Considerando, precisamente, esse arrojo, sentiste que houve aposta na tua ideia e as portas se abriram ou nem por isso?
Em Portugal há muitos espaços culturais abertos à inovação. Quando os programadores se aperceberam do que, de facto, era este cine-concerto, a aceitação foi muito positiva.

Pelo menos algumas terão sido abertas atendendo a alguns nomes de referência que contigo colaboram…
Para grande orgulho meu, tenho grandes nomes do teatro e do cinema a darem a voz à animação do filme. Desde o Ricardo Carriço ao Luis Filipe Borges, passando pelo João Didelet, Sofia Nicholson, André Nunes, António Camelier, Carolina Carvalho… Todos quiseram dar o seu contributo para se associarem à causa solidária que está por trás desta obra.

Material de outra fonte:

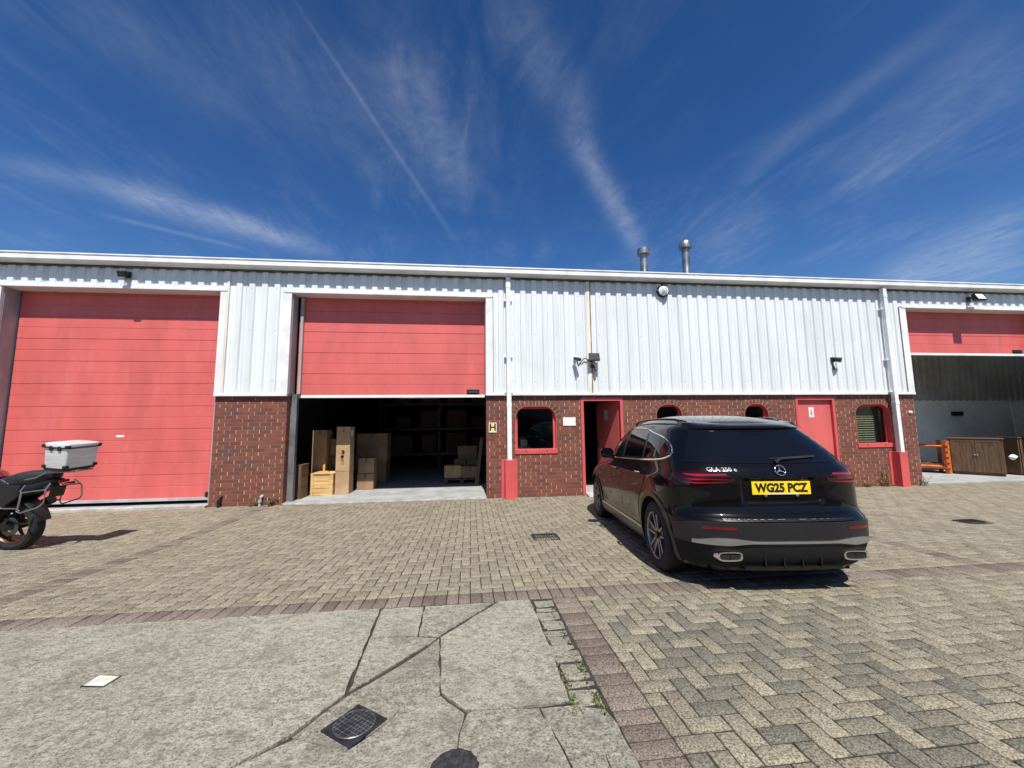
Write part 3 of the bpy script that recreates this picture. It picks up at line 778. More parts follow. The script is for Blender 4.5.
# entrance doors
def entrance(a, b, t, open_ang=None):
    fr = wall_xz('entrance_door', M['red'], B, [(a-.004, .0), (a+.058, 0), (a+.058, t-.07), (b-.058, t-.07), (b-.058, 0), (b+.004, 0), (b+.004, t+.004), (a-.004, t+.004)], [], D-.008, D+.11)
    def sub(mb, name, m, M4=None, **k):
        q = mb.build(name, m, None, **k); q.parent = fr
        if M4 is not None: q.data.transform(M4)
        for v in q.data.vertices: v.co -= Vector(B.location)
        return q
    # leaf in local coords: hinge at x=0, extends to -w along x; outer face y=0
    w = (b-a)-.122
    if open_ang is None: T = Matrix.Translation((b-.061, D+.06, .03))
    else: T = Matrix.Translation((b-.07, D+.105, .055)) @ Matrix.Rotation(-rad(open_ang), 4, 'Z')
    mb = MB(); mb.box(-w, 0, 0, .045, 0, t-.105 if open_ang is None else t-.13); sub(mb, 'leaf', M['red_door'], T, bev=.003)
    mb = MB(); hx = -w+.07
    mb.box(hx-.022, hx+.022, -.008, 0, .93, 1.12); mb.tube([(hx, -.008, 1.05), (hx, -.05, 1.05), (hx+.02, -.055, 1.05), (hx+.12, -.055, 1.045)], .010, 8); sub(mb, 'handle', M['chrome'], T, smooth=True)
    if open_ang is None:
        mb = MB(); mb.box(-w*.64, -w*.64+.13, -.004, 0, 1.66, 1.90); sub(mb, 'notice', M['paper'], T)
        mb = MB(); xc = -w*.64+.065
        mb.lathe([(.001, -.0065), (.024, -.0065), (.024, -.004)], (xc, 0, 1.835), 'Y', 16); mb.box(xc-.03, xc+.03, -.0065, -.004, 1.72, 1.80); mb.box(xc-.011, xc+.011, -.0065, -.004, 1.68, 1.72)
        sub(mb, 'notice_symbol', M['grey_jamb'], T)
    else:
        mb = MB(); mb.box(-w*.62, -w*.62+.14, -.004, 0, 1.62, 1.86); sub(mb, 'notice', M['grey_board'], T)
    return fr
entrance(*E1, open_ang=73)['label'] = 'left entrance with its red door standing open'
entrance(*E2)['label'] = 'right entrance with its red door shut'

# downpipes with red guards
def downpipe(x, yo, label):
    y = D-.056-yo
    mb = MB(); mb.box(x-.05, x+.05, y-.05, y+.05, .75, 4.945)
    for z in (4.4, 3.1, 2.3): mb.box(x-.09, x+.09, y, D-.012, z-.018, z+.018)
    for z in (4.72, 2.02): mb.box(x-.055, x+.055, y-.055, y+.055, z-.045, z+.045)
    o = mb.build('downpipe', M['white_trim'], B, bev=.008); o['label'] = label
    g = MB(); g.box(x-.105, x+.105, D-.20, D-.004, -.02, .83)
    q = g.build('pipe_guard', M['red'], None, bev=.006); q.parent = o
    for v in q.data.vertices: v.co -= Vector(B.location)
    g = MB(); g.box(x-.175, x-.106, D-.012, D-.002, 0, .83); g.box(x+.106, x+.175, D-.012, D-.002, 0, .83)
    q = g.build('guard_flange', M['red'], None); q.parent = o
    for v in q.data.vertices: v.co -= Vector(B.location)
downpipe(.85, .035, 'white downpipe between bay door and round cornered window')
downpipe(10.42, .09, 'white downpipe beside the open right bay')
# wall stubs on left pillar
for x, m, h, lb in ((-5.03, 'black_plastic', .20, 'short black pipe stub at foot of left brick pillar'), (-4.25, 'step', .19, 'short white bent pipe stub among weeds at brick pillar')):
    t = thing('pipe_stub', lb, 'pipe', (x, D-.05, 0)); mb = MB()
    mb.tube([(x, D-.05, -.02), (x, D-.05, h-.06), (x+.01, D-.045, h-.02), (x+.02, D-.02, h), (x+.02, D+.02, h)], .028, 12); mb.build('pipe', M[m], t, smooth=True)
    mb = MB(); mb.lathe([(.037, h-.12), (.037, h-.07)], (x, D-.05, 0), n=14, cap=True); mb.build('collar', M[m], t, smooth=True)

# ------------------------------------------------------------------ signs and fittings on the facade
def sign_box(name, label, cat, x0, x1, z0, z1, m, border=None, yo=0):
    t = thing(name, label, cat, ((x0+x1)/2, D, z0))
    mb = MB(); mb.box(x0, x1, D-.014-yo, D-yo-.001, z0, z1); mb.build('plate', M[m], t, bev=.002)
    return t
t = sign_box('unit_sign', 'small yellow sign with black letter H on the brick by the open bay', 'sign', .405, .575, 1.42, 1.635, 'sign_yellow')
me = text_mesh('H', .215, .006); me.transform(Matrix.Translation((.49, D-.0155, 1.527)) @ Matrix.Rotation(PI/2, 4, 'X'))
me.transform(Matrix.Translation(-Vector(t.location))); me.materials.append(M['ink']); finish(me, 'letter', t)
mb = MB()
for a, b, c, d in ((.405, .575, 1.42, 1.432), (.405, .575, 1.623, 1.635), (.405, .417, 1.432, 1.623), (.563, .575, 1.432, 1.623)): mb.box(a, b, D-.0165, D-.0135, c, d)
mb.build('border', M['plate_w'], t)
t = sign_box('blank_sign', 'blank white plate on brick between window and open red door', 'sign', 2.08, 2.37, 1.55, 1.735, 'paper')
mb = MB(); 
for x in (2.10, 2.35): mb.lathe([(.006, -.003), (.001, -.004)], (x, D-.015, 1.64), 'Y', 8)
mb.build('screw', M['dark_steel'], t)
t = thing('wall_light', 'tiny white round lamp on brick beside the right open bay', 'light', (10.98, D, 1.79))
mb = MB(); mb.lathe([(.035, 0), (.035, -.02), (.025, -.04), (.001, -.045)], (10.98, D-.002, 1.79), 'Y', 16); mb.build('lens', M['lens'], t, smooth=True)
mb = MB(); mb.lathe([(.042, 0), (.042, -.012), (.034, -.013)], (10.98, D-.001, 1.79), 'Y', 16); mb.build('base', M['white_trim'], t)

def floodlight(x, z, label, lit_w=.17, yo=.16, lens='lens', tilt=35, yaw=0):
    y = D-.05
    t = thing('floodlight', label, 'floodlight', (x, D, z))
    mb = MB(); mb.box(x-.05, x+.05, y-.02, y, z-.05, z+.09); mb.box(x-.02, x+.02, y-yo, y-.02, z+.03, z+.055); mb.build('bracket', M['black_plastic'], t, bev=.004)
    R = Matrix.Translation((x, y-yo, z)) @ Matrix.Rotation(rad(yaw), 4, 'Z') @ Matrix.Rotation(rad(tilt), 4, 'X')
    mb = MB(); w = lit_w/2
    mb.loft([[(-w, -.05, -w*.75), (w, -.05, -w*.75), (w, -.05, w*.75), (-w, -.05, w*.75)], [(-w, -.0, -w*.75), (w, 0, -w*.75), (w, 0, w*.75), (-w, 0, w*.75)], [(-w*.7, .06, -w*.45), (w*.7, .06, -w*.45), (w*.7, .06, w*.45), (-w*.7, .06, w*.45)]])
    for k in range(5): mb.box(-w*.6+k*w*.3-.004, -w*.6+k*w*.3+.004, .03, .075, -w*.5, w*.5)
    o = mb.build('housing', M['black_plastic'], None); o.data.transform(Matrix.Translation(-Vector(t.location)) @ R); o.parent = t
    mb = MB(); mb.box(-w*.86, w*.86, -.056, -.049, -w*.6, w*.6); o = mb.build('lens', M[lens], None); o.data.transform(Matrix.Translation(-Vector(t.location)) @ R); o.parent = t
    return t
floodlight(-7.06, 4.74, 'black floodlight under the eaves above the closed left bay door', .15, .13, 'cabin_glass', tilt=22)
t = floodlight(13.05, 4.72, 'black floodlight with white lens above the right open bay', .26, .2, tilt=-25)
floodlight(2.80, 3.09, 'black rectangular floodlight on the rusty cladding seam', .24, .1, 'black_plastic', tilt=-15)
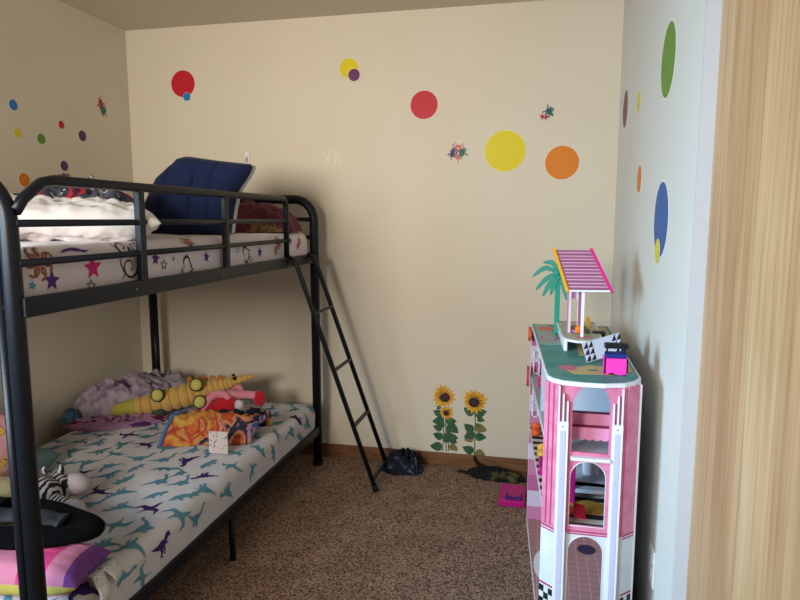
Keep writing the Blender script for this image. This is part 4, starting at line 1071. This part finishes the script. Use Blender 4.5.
o = plate([(2.463, DZ), (2.512, DZ), (2.512, 1.17), (2.463, 1.17)], [arch_pts(2.488, DZ+.012, 1.085, .022, 10)], lambda u, v, w: Vector((u, -1.0+w-.02, v)), .005, 'rear_post', [M_ps], deck)
b = MB(); b.ball((2.505, -1.03, DZ+.017), (.013, .013, .016), 16, 12); tag(b.build('orange_ball', mat('toy_bright_orange', rgb(244, 120, 16), .45)), 'bright orange toy cup on the pool deck', 'toy')
b = MB(); b.prism([(2.545+.009*math.cos(2*PI*i/14), DZ+.028+.02*math.sin(2*PI*i/14)) for i in range(14)], lambda u, v, w: Vector((u, -.92+w, v)), .004); b.box(2.541, 2.549, -.925, -.91, DZ+.0012, DZ+.012)
tag(b.build('yellow_lounger', mat('toy_yellow', rgb(222, 170, 50), .5)), 'small yellow toy chair standing on the pool deck', 'toy')
# palm tree
palm = empty('toy_palm_tree', (2.425, -.78, TZ), 'flat teal toy palm tree standing on the dollhouse roof', 'toy')
M_palm = mat('palm_teal', rgb(32, 150, 128), .5); M_palmd = mat('palm_frond', rgb(58, 146, 128), .5)
MB().box(2.424, 2.444, -.784, -.776, TZ+.0015, 1.19).build('trunk', M_palm, palm, .002)
b = MB()
def frond(pts, ws):
    n = len(pts); q = smooth_path([(x, z, 0) for x, z in pts], 12); w = [ws[0]+(ws[1]-ws[0])*math.sin(PI*i/11) for i in range(12)]
    b.prism(strk([(a.x+.007, a.y-.012) for a in q], w), lambda u, v, w_: Vector((u, -.782+w_, v)), .004)
c0 = (2.428, 1.165); fk = 0
for pts in ([c0, (2.405, 1.206), (2.368, 1.208)], [c0, (2.378, 1.186), (2.328, 1.150)], [c0, (2.385, 1.145), (2.343, 1.098)], [c0, (2.397, 1.125), (2.370, 1.072)], [c0, (2.412, 1.12), (2.400, 1.078)],
            [c0, (2.448, 1.12), (2.462, 1.06)], [c0, (2.46, 1.20), (2.50, 1.18)], [c0, (2.45, 1.215), (2.47, 1.23)]):
    n0 = len(b.bm.verts); frond(pts, (.005, .020)); fk += 1
    b.bm.verts.ensure_lookup_table()
    for v in b.bm.verts[n0:]: v.co.y -= .0012*fk
b.build('fronds', M_palmd, palm)
b = MB(); b.ball((2.428, -.796, 1.155), (.013, .006, .013), 14, 10); b.ball((2.437, -.792, 1.14), (.010, .006, .010), 14, 10); b.build('coconuts', M_palm, palm)
# pink sewing-style chair with black bar
ch = empty('pink_toy_chair', (2.58, -1.36, TZ), 'hot pink toy chair with scalloped skirt and black top bar', 'toy furniture')
M_hp = mat('chair_hot_pink', rgb(246, 60, 176), .5); M_bk = mat('chair_black', rgb(18, 20, 26), .45)
cx0, cx1, cy = 2.556, 2.622, -1.455
P = [(cx0, .962)]+[(cx0+.002*0, TZ+.006)]
for i in range(25): u = i/24; P.append((cx0+(cx1-cx0)*u, TZ+.010-.007*abs(math.cos(u*PI*1.5))))
P += [(cx1, .962)]
b = MB(); b.prism(P, lambda u, v, w: Vector((u, cy+w, v)), .004); b.prism(P, lambda u, v, w: Vector((u, cy+.045+w, v)), .004)
b.box(cx0, cx0+.004, cy, cy+.049, TZ+.006, .962); b.box(cx1-.004, cx1, cy, cy+.049, TZ+.006, .962); b.build('skirt', M_hp, ch)
b = MB(); b.box(cx0+.003, cx1-.003, cy+.002, cy+.047, .962, .975); b.build('blue_cushion', mat('cushion_blue', rgb(20, 42, 120), .7), ch, .003)
for x in (cx0+.006, cx1-.010):
    b = MB(); b.box(x, x+.005, cy+.022, cy+.03, .962, .997); b.build('upright', M_bk, ch)
b = MB(); b.box(cx0, cx1+.002, cy+.014, cy+.038, .988, 1.004); b.build('top_bar', M_bk, ch, .004)
# patterned board leaning
def tri_print():
    m = bpy.data.materials.new('black_white_print'); m.use_nodes = True
    nt = m.node_tree; n = nt.nodes; q = n['Principled BSDF']; q.inputs['Roughness'].default_value = .6
    tc = n.new('ShaderNodeTexCoord'); t = n.new('ShaderNodeTexChecker'); t.inputs['Scale'].default_value = 320
    t.inputs[1].default_value = rgb(128, 132, 158); t.inputs[2].default_value = rgb(216, 218, 230)
    nt.links.new(tc.outputs['Object'], t.inputs[0]); nt.links.new(t.outputs[0], q.inputs['Base Color'])
    return m
bd = empty('patterned_board', (2.56, -1.25, TZ), 'small black and white patterned toy bedspread leaning on the roof clutter', 'toy')
Pc = Vector((2.568, -1.275, .958)); ax = Vector((.118, .03, .034)); ay = Vector((-.016, .035, .056)); nn = ax.cross(ay).normalized()*.005
b = MB(); b.obox(Pc, ax, ay, nn); b.build('panel', tri_print(), bd, .001)
n2 = nn.normalized(); n2 = n2 if n2.y < 0 else -n2
for sgn in (-1, 1):
    b = MB()
    for r_ in range(3):
        for c_ in range(2):
            o_ = Pc+ax*(sgn*.5-sgn*.13*(c_+.5))+ay*((r_-1)*.32)+n2*.0026
            a2, b2 = ax*.12, ay*.30
            vs_ = [o_-a2/2-b2/2, o_+a2/2-b2/2, o_+a2/2+b2/2]
            lo = [b.bm.verts.new(v) for v in vs_]; hi = [b.bm.verts.new(v+n2*.001) for v in vs_]
            b.face(lo[::-1]); b.face(hi)
            for k in range(3): b.face([lo[k], lo[(k+1) % 3], hi[(k+1) % 3], hi[k]])
    b.build('triangle_border', mat('print_ink_black', rgb(20, 20, 26), .6), bd)
# bits behind it
b = MB(); b.box(2.585, 2.622, -1.235, -1.20, TZ+.0015, .962); b.box(2.598, 2.606, -1.235, -1.225, .962, .985)
tag(b.build('pink_toy_box', M_hp, None, .003), 'hot pink toy case behind the patterned board', 'toy')
b = MB(); b.box(2.555, 2.60, -1.02, -.99, TZ+.0015, .965); tag(b.build('black_toy_box', M_bk, None, .003), 'black toy box behind the patterned board by the deck', 'toy')
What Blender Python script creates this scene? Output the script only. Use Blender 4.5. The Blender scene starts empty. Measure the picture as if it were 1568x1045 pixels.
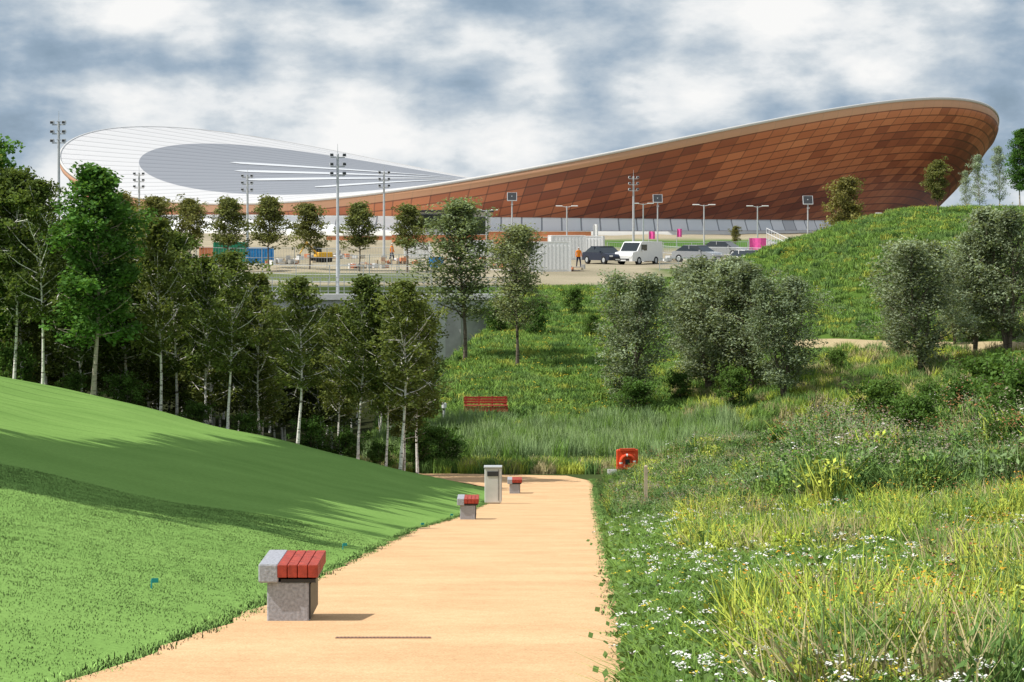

Neste caso, em particular, e sendo já este o teu segundo romance musical, a história retrata uma hipotética destruição de Lisboa por um novo terramoto. Sendo certo que cientificamente isso poderá acontecer, de que forma cruzaste a parte científica com a artística?
Antes de iniciar a escrita, tive um ano de investigação aturada. Apesar de o romance ser um espaço de imaginação, queria que as pessoas sentissem o que de verdade pode acontecer a Lisboa. Houve muitas coisas que inicialmente imaginei e que acabei por alterar por perceber que não eram possíveis.

Ao vivo, deve ser uma experiência fantástica. Achas que a consegues descrever por palavras?
Muito difícil. A verdade é que a aceitação do público tem sido muito, muito positiva. Os que já tinham lido o livro divertem-se com as comparações da adaptação cinematográfica. Os que não tinham lido saem satisfeitos com o bónus de uma história em cima de um concerto ao vivo. Na verdade, a procura de livros a seguir aos concertos é muito significativa, o que demonstra a bondade deste conceito.

Suponho que deve ser necessário um trabalho de coordenação monumental. De que forma preparaste as apresentações ao vivo?
A melhor forma de responder a isso é: ainda hoje, e já vamos para a quarta apresentação em um mês e meio, estamos a alterar a forma de projetar e coordenar a música com o filme. É um trabalho monstruoso, mas o trabalho não nos assusta. Corremos com a motivação de sermos os primeiros a fazer isto.

De que forma este conceito está aberto a eventuais improvisações nas apresentações?
Eu sou um improvisador. Devo-o a 10 anos a cantar ao vivo, em bares, a entreter o público em mais de 500 atuações. Era difícil não improvisar. Mas aqui tento conter-me, há uma história para contar, o ritmo deve ser entregue a quem está a ouvir e a ver, não o devo impor eu.

Já que falamos de apresentações ao vivo, fala-nos da tua agenda para este ano…
Está extensa. Iniciámos no Estoril, Leiria, Lisboa e Gouveia. Agora vamos para Évora (7/Mar), Lousã (30/Mar), Castelo Branco (6/Abr), Moçambique (6/Mai), Albufeira (10/Mai), Maia (25/Mai) e seguimos por aí fora. São já 18 cine-concertos marcados, com muitas confirmações mais, dentro de pouco tempo.

Mais uma vez obrigado, Miguel Queres acrescentar mais alguma coisa?
O óbvio: temos algo muito novo. Que valorizemos o que é nosso. Para isso convido todos a aproveitarem para ver este cine-concerto, para já só existe em Portugal, assim como a obra é pioneira, também pioneiros serão os que um dia poderão dizer que foram os primeiros a vê-la.